In the Spanish colonial period, the Spanish developed a complex set of racial terms and ways to describe difference. Although this has been conceived of as a "system," and often called the
sistema de castas or
sociedad de castas, archival research shows that racial labels were not fixed throughout a person's life.
[14] Artwork created mainly in eighteenth-century Mexico, "
casta paintings," show groupings of racial types in hierarchical order, which has influenced the way that modern scholars have conceived of social difference in Spanish America.
[14]
During the initial period of colonization of the Americas by the Spanish, there were three chief categories of ethnicities: European white or Spaniard (
español), Amerindian (
indio), and African (
negro). Throughout the territories of the
Spanish Empire in the Americas, ways of differentiating individuals in a racial hierarchy, often called in the modern era the
sistema de castas or the
sociedad de castas, developed where society was divided based on color,
calidad (status), and other factors.
The main divisions were as follows:
- Español (fem. española), i.e. Spaniard – person of Spanish or other European ancestry; a blanket term, subdivided into Peninsulares and Criollos
- Peninsular – a European born in Spain who later settled in the Americas;
- Criollo (fem. criolla) – a person of Spanish or other European descent born in the Americas;
- Castizo (fem. castiza) – a person with primarily European and some Amerindian ancestry born into a mixed family; the offspring of a castizo and an español was considered español. Offspring of a castizo/a of an Español/a returned to Español/a.

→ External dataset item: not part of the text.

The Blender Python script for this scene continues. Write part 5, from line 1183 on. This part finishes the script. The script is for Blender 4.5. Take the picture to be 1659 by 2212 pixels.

- Mestizo (fem. mestiza) – a person of extended mixed European and Amerindian ancestry;
- Indio (fem. India) – a person of pure Amerindian ancestry;
- Pardo (fem. parda) – a person of mixed White, Amerindian and African ancestry; sometimes a polite term for a black person;
- Mulato (fem. mulata) – a person of mixed White and African ancestry;
- Zambo – a person of mixed African and Amerindian ancestry;
- Negro (fem. negra) – a person of African descent, primarily former enslaved Africans and their descendants.
In theory, and as depicted in some eighteenth-century Mexican casta paintings, the offspring of a castizo/a [mixed Spanish - mestizo] and an Español/a could be considered Español/a, or "returned" to that status.